Mais la préoccupation du moment vient plus encore de l’appareil législatif et règlementaire qui encadre l’activité d’édition. Cette question des normes nouvelles à respecter a constitué le fil rouge des discussions qui ont animé ces rencontres. Certes, des normes sanitaires (et contrôlées par le ministère de la Santé) ont depuis toujours été édictées, même une fois l’époque soviétique révolue. Elles imposent aux éditeurs russes des contraintes graphiques et une longueur du texte en fonction de l’âge des jeunes lecteurs. Mais le texte récent (daté de décembre 2010 et mis en place en septembre 2012), initié par Pavel Astakhov, le "défenseur des enfants russes", définit aussi par tranche d’âge le type d’information autorisé et la manière dont ces informations doivent être traitées. Il en va ainsi du sort de livres qui évoquent des sujets tels que la violence, les rapports parents-enfants, la sexualité ou le corps humain…
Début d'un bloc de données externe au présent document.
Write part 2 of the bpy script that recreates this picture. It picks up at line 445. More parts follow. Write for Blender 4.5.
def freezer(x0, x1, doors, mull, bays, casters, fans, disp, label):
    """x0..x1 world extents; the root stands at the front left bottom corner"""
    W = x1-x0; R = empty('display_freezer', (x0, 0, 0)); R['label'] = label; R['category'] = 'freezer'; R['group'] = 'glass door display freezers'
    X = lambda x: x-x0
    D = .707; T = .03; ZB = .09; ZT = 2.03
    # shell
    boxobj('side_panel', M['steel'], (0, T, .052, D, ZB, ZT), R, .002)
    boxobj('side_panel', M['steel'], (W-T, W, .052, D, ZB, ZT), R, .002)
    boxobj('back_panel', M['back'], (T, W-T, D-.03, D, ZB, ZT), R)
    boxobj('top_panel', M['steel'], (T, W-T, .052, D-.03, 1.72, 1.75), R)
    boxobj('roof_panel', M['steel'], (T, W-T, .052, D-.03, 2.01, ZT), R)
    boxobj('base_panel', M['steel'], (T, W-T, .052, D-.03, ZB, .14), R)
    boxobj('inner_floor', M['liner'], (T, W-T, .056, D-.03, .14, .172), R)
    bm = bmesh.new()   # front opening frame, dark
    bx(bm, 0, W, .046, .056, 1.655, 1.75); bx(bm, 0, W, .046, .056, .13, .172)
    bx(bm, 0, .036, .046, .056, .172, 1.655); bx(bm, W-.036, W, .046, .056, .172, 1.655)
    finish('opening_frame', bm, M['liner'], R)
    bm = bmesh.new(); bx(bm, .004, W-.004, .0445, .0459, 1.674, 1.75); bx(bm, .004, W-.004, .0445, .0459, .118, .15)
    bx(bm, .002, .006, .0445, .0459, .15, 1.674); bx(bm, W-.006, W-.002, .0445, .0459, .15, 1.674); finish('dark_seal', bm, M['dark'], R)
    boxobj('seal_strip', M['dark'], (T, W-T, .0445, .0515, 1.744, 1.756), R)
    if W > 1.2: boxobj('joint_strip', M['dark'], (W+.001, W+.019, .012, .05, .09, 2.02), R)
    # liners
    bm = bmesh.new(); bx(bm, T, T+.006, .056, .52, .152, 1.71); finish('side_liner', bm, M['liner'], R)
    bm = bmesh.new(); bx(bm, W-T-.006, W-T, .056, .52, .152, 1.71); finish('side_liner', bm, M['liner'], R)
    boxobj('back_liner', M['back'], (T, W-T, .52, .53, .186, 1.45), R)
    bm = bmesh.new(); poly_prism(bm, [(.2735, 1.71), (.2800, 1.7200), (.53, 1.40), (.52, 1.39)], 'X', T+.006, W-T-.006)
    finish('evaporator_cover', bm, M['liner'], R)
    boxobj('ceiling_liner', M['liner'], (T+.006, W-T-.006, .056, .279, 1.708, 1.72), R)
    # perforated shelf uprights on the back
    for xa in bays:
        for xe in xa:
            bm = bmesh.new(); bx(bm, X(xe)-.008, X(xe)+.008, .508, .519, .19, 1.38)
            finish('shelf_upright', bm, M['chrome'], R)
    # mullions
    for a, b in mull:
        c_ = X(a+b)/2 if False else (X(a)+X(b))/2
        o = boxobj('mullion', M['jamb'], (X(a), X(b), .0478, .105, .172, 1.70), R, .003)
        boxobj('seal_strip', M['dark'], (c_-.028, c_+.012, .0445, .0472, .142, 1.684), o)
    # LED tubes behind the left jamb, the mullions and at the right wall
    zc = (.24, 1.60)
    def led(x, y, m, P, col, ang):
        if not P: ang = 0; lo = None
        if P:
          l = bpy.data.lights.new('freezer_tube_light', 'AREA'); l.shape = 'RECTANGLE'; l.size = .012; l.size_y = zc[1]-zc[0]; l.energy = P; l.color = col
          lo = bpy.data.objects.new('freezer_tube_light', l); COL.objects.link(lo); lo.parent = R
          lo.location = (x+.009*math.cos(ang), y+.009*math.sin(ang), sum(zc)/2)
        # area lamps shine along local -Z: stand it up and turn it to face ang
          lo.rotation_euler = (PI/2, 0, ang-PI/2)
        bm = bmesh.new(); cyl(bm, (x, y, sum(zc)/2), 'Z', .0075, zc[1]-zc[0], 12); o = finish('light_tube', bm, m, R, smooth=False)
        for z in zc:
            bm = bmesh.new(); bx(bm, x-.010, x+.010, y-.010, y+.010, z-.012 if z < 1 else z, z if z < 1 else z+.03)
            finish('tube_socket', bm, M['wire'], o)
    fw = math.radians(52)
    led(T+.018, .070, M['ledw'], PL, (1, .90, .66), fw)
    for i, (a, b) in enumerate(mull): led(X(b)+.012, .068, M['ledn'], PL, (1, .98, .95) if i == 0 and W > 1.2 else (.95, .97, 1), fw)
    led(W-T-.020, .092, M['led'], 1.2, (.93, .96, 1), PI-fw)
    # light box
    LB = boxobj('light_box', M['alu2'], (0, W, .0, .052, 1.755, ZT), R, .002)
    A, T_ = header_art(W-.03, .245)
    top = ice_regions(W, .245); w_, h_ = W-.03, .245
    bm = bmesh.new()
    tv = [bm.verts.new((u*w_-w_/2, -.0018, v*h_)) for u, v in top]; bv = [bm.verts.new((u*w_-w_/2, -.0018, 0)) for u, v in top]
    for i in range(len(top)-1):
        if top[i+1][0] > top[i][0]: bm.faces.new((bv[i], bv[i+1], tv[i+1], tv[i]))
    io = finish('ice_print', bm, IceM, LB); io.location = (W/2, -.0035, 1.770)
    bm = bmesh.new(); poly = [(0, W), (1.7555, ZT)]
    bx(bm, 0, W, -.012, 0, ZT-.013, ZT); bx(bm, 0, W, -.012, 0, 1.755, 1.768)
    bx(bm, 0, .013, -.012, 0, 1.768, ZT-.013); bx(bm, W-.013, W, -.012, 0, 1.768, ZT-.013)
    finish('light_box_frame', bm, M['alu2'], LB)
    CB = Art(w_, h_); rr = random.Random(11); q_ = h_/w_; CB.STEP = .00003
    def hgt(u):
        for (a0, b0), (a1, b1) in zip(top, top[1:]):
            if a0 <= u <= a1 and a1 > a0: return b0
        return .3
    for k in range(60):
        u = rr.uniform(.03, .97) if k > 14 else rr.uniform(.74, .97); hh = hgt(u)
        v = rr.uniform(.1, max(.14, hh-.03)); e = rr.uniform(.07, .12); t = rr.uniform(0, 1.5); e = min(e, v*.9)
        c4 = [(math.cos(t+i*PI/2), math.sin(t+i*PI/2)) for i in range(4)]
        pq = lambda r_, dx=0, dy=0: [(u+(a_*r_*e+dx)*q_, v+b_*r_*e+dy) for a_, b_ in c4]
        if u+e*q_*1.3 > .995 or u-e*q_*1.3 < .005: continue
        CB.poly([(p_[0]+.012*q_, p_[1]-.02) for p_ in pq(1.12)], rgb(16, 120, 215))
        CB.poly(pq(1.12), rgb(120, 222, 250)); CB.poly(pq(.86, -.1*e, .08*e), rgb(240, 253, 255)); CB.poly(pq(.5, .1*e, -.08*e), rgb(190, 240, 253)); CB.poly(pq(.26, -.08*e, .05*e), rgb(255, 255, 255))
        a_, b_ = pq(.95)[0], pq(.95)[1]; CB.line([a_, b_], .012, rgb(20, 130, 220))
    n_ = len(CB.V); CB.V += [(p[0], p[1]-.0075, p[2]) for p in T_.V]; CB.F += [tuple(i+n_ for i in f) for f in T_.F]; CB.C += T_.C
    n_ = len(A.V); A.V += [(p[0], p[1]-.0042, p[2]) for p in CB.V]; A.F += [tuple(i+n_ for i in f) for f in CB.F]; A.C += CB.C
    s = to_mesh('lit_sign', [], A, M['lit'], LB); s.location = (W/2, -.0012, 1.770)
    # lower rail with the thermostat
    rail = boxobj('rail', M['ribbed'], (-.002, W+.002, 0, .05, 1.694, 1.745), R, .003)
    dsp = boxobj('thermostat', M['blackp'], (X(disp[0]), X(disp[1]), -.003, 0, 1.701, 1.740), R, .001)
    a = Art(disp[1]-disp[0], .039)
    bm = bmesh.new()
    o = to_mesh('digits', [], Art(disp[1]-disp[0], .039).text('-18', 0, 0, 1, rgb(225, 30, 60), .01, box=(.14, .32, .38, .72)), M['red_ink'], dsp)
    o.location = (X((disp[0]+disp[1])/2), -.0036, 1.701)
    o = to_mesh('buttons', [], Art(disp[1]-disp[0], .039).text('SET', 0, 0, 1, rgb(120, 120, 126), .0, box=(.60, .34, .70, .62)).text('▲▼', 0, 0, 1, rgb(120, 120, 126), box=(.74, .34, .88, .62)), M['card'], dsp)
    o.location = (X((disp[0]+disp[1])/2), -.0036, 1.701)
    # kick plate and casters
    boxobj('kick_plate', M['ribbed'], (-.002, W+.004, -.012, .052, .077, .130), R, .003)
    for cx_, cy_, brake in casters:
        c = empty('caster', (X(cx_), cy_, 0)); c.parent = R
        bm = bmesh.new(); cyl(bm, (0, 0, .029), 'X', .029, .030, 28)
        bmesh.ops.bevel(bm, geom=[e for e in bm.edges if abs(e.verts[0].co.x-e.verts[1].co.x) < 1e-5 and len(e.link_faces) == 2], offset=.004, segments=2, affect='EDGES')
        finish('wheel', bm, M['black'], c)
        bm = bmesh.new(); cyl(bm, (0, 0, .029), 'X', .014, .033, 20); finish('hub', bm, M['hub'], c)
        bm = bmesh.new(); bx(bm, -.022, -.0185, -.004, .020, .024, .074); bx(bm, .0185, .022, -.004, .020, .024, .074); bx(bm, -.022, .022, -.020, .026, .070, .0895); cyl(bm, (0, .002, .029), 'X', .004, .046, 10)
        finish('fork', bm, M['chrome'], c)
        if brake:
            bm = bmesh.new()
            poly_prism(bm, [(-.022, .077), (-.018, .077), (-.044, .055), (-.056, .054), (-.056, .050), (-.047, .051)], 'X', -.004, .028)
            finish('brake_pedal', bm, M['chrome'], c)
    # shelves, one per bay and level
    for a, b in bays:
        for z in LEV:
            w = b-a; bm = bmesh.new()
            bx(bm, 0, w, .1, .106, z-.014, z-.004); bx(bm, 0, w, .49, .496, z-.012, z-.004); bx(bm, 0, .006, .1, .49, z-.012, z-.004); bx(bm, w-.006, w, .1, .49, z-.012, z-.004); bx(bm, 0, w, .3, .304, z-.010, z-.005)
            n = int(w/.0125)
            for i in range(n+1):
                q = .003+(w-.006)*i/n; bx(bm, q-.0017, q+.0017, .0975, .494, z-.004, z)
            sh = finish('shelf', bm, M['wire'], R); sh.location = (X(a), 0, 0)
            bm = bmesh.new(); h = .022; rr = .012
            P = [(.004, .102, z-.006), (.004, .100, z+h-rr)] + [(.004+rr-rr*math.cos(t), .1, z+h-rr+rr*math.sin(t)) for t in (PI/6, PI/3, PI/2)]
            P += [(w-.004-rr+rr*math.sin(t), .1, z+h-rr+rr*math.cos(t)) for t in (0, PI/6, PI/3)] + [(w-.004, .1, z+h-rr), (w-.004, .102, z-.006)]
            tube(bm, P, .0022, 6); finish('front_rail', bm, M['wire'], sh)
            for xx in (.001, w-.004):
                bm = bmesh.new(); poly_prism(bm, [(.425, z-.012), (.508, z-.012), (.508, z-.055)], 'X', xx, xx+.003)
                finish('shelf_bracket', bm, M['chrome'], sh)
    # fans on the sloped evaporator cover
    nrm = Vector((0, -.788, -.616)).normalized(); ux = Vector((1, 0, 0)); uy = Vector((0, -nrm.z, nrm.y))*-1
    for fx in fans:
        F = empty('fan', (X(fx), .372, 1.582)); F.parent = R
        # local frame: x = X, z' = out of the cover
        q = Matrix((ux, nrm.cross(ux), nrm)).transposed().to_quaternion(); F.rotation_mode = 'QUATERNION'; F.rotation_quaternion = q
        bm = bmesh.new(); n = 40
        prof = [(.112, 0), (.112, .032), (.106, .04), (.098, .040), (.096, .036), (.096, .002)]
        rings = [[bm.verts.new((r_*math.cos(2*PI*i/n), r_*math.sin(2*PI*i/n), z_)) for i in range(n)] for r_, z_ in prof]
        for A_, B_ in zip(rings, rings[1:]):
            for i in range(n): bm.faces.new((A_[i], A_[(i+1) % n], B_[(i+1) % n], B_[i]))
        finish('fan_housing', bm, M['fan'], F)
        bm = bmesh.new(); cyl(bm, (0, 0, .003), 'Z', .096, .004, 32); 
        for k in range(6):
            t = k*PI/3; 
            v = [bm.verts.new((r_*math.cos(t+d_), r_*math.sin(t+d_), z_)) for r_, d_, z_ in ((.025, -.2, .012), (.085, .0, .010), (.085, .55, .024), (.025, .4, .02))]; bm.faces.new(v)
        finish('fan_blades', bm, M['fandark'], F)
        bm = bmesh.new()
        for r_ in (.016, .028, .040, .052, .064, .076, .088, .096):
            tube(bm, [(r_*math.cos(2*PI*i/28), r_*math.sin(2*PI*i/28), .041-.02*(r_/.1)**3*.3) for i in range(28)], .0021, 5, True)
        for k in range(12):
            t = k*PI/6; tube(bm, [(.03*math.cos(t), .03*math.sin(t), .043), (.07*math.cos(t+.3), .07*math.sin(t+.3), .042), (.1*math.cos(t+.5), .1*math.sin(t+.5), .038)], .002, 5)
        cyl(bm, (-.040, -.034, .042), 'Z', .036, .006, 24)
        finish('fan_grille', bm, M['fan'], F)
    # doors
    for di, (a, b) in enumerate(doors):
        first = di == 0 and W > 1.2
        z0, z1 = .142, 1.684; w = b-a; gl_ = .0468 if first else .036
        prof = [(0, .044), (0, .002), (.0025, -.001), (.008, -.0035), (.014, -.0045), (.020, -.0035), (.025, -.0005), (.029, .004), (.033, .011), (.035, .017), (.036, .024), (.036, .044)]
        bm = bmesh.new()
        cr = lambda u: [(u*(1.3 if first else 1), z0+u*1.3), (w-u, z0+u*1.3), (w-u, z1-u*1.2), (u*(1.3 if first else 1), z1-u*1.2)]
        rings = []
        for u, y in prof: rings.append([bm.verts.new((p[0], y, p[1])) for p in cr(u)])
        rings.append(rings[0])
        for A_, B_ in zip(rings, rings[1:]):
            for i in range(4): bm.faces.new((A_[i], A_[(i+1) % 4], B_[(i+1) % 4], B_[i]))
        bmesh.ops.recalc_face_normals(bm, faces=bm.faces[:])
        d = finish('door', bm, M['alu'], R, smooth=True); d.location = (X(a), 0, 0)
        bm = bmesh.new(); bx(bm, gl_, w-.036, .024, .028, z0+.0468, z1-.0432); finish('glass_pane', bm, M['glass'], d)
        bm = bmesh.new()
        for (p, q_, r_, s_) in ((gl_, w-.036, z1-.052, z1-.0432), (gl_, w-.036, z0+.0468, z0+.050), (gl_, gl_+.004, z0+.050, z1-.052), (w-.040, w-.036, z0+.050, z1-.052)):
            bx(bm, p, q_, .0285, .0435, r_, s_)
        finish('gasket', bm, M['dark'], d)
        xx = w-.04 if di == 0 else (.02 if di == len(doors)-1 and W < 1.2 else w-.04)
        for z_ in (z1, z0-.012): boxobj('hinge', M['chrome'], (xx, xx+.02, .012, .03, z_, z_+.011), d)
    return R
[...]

Ce contexte affecte bien entendu les lignes éditoriales et conditionne les achats de droits auprès des éditeurs étrangers et plus encore les projets de coéditions.

 

Les éditeurs français qui travaillent en Russie sont devenus familiers des pictogrammes imposés par la loi et qui figurent obligatoirement sur la couverture des livres : +6, +12, +16 et le plus souvent +18, pour être sûr de rentrer dans le champ de la loi ! Un règlement récent, douanier cette fois-ci, encadre l’aspect visuel des livres (mise en page, espacement des caractères, papier) et risque de "bloquer" davantage encore les éditeurs russes dans leurs échanges avec des éditeurs étrangers… notamment pour les coproductions qui, souvent, demeurent le seul moyen de concevoir des projets impossibles à réaliser par les imprimeurs locaux.

 

Profitant de l’occasion de ces rencontres, les éditeurs russes ont aussi échangé entre eux à propos de l’application encore confuse de ces lois. Olga Muravieva, interpellée par Irina Balakhonova pour savoir ce qu’il en était du contrôle des livres coédités et imprimés à l’étranger, a souligné qu’elle attendait elle aussi de voir !

 

Pour autant, les éditeurs russes présents aux rencontres ont été unanimes, selon leurs confrères en France, à vouloir poursuivre les échanges et les projets de coopération. Pour Rosovi Girafe (La Girafe rose), cette loi aux contours confus "ne doit pas nous empêcher de prendre le risque d’éditer".

 

La visite de la librairie Mockba a permis ensuite de prendre la mesure de la place des titres français dans les rayons de livres jeunesse. Et parmi les ouvrages largement exposés, on pouvait trouver des bandes dessinées traduites, des documentaires et ouvrages éducatifs, comme la traduction de Dis-moi pourquoi ? (Larousse), "Livre du mois" mis en avant par les responsables de la librairie, ainsi que les livres de Rebecca Dautremer ou encore ceux de Benjamin Lacombe. Pour L’herbier des fées, livre-objet avec découpes et calques, Éloïse Elandaloussi (Albin Michel jeunesse) a présenté les avantages d’une coédition avec Azbooka-Atticus, tout en rappelant sa complexité liée aux contraintes législatives. Après plusieurs mois de discussions, ce sont finalement deux contrats qui ont vu le jour, un pour la cession des droits et l’autre pour la fabrication. Un exemple parmi d’autres de "confiance et de souplesse".